La bande-son était en mono à l'origine mais Paramount propose ici un remix en Dolby Digital 5.1. En dehors des passages musicaux, cet apport n'a rien de transcendant si ce n'est celui de nous proposer un résultat clairement défini et dénué de défauts sonores. Décevant pour du 5.1, peut-être, mais appréciable pour voir et revoir ce film. Parce que si vous vous tournez vers la version française en mono, vous comprendrez tout de suite ce que l'on peut appeler une bande-son étriquée et techniquement datée.
Paramount nous a habituéd à voir apparaître la bande-annonce du film sur chacun de ses DVD ou presque.
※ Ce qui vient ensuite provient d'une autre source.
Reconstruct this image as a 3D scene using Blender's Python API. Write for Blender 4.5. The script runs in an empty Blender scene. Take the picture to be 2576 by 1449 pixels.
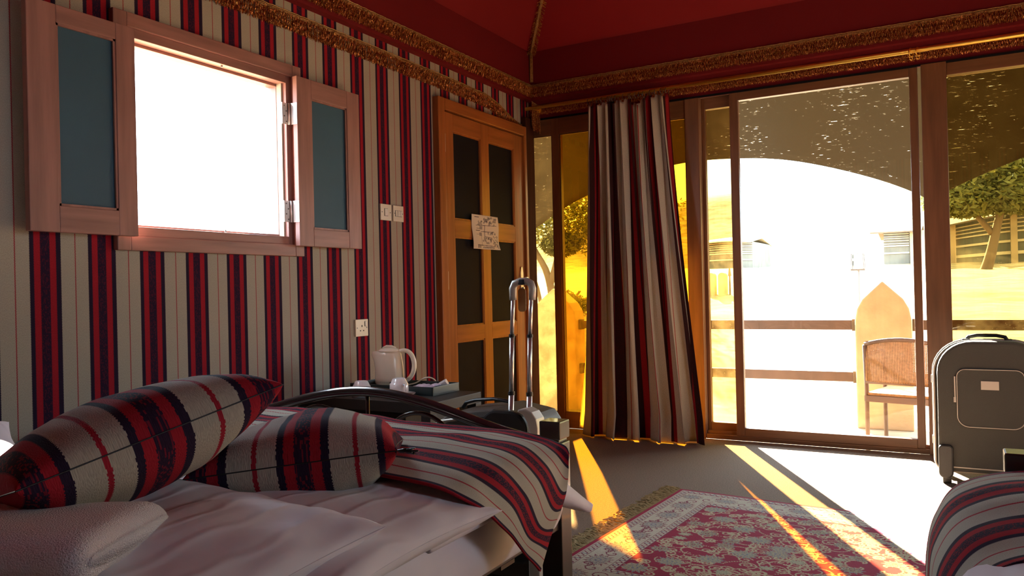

Sur ce coup-là, c'est raté ! En lieu et place, nous avons droit à un petit segment vidéo faisant l'historique des grands films produits par la Paramount dans les années 50. Seulement, il n'y a pas vraiment de rapport avec le film dont on vous parle ici. Seul point commun, l'évocation en une poignée de secondes de la série de films mettant en scène le duo Dean Martin / Jerry Lewis. En soit, nous aurions été heureux de voir ce supplément s'il avait été accompagné d'autres bonus. Là, cela fait finalement dans le hors sujet ou presque !
Le DVD de DOCTEUR JERRY ET MISTER LOVE ne s'attarde pas sur les bonus et son seul intérêt résidera dans la possibilité de nous permettre de redécouvrir le film dans de bonnes conditions. Ce qui n'est déjà pas si mal ! Cela sera aussi un bon moyen de comparer avec le remake (LE PROFESSEUR FOLDINGUE). Une comparaison qui ne risque pas d'être à l'avantage d'Eddie Murphy.